In chaos theory, I think most everyone knows the basic tenet, that given a minute difference in initial condition, a chaotic system will will develop in a completely unpredictable manner. However, in chaos theory, there are things like strange attractors, that give rise to certain patterns even in a "chaotic" system. Well, a deck of random shuffled cards I would imagine is a chaotic system. Would be interesting if certain patterns emerged under certain conditions.

As you mentioned aslan, all speculative, but still interesting to think through.
 

MangoJ

Well-Known Member
Gamblor said:
However, in chaos theory, there are things like strange attractors, that give rise to certain patterns even in a "chaotic" system. Well, a deck of random shuffled cards I would imagine is a chaotic system. Would be interesting if certain patterns emerged under certain conditions.
This is wrong. Chaotic systems are systems with non-linear dynamics, where the output is highly sensitive to arbitrarily close inputs.

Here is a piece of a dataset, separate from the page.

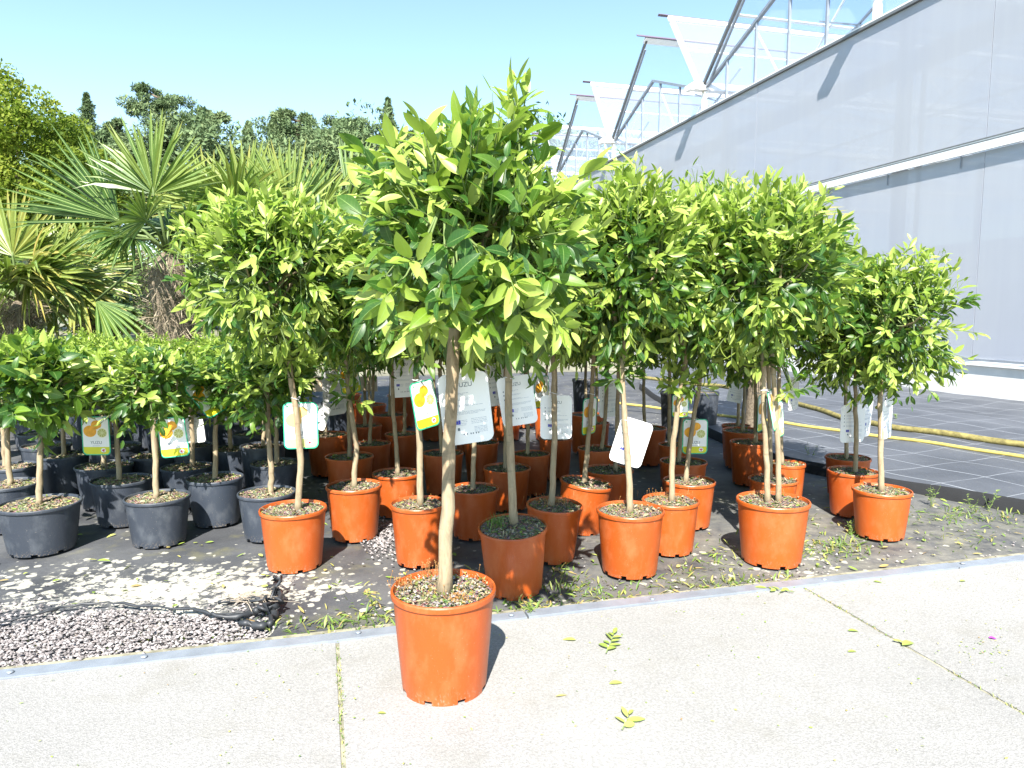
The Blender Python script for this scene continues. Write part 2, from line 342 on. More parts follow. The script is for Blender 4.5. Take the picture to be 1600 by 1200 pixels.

Traditional card shuffles are nothing like that. Imagine you have two identical decks A and B. You shuffle deck A and get a new deck A'. In deck B you make a minimal manipulation by switching two cards. Then perform the exact same shuffle (that means same interleaving of riffles, same cuts...) and get a new deck B'.

For a chaotic shuffle, A' and B' would be nothing alike. However, with all those riffles, strips, cuts (and even washes), B' is the same deck as A' expect those two cards are exchanged.
Traditional shuffles are not chaotic systems.


An at least non-linear shuffle would be look like this (whether it is chaotic or not is a different question): Peek at the first card. If it is a red card (hearts or diamonds) make a cut. If it is a black card (spades or clubs) make a riffle.
Then peek again the first cards and proceed with the same rules for a definite number of runs.

This shuffle would be non-linear: if you exchange a red and a black card before the shuffle, the outcome is totally different.

You can construct chaotic behaviour with an obvious "attractor": On club cards make an in riffle. On spades cards make an out riffle.
Now you have an attractor: After your shuffle is complete, you are highly likely to have a spades card on top, since the out riffle does not change the top card - and once you happen to have a spades card on top it stays there.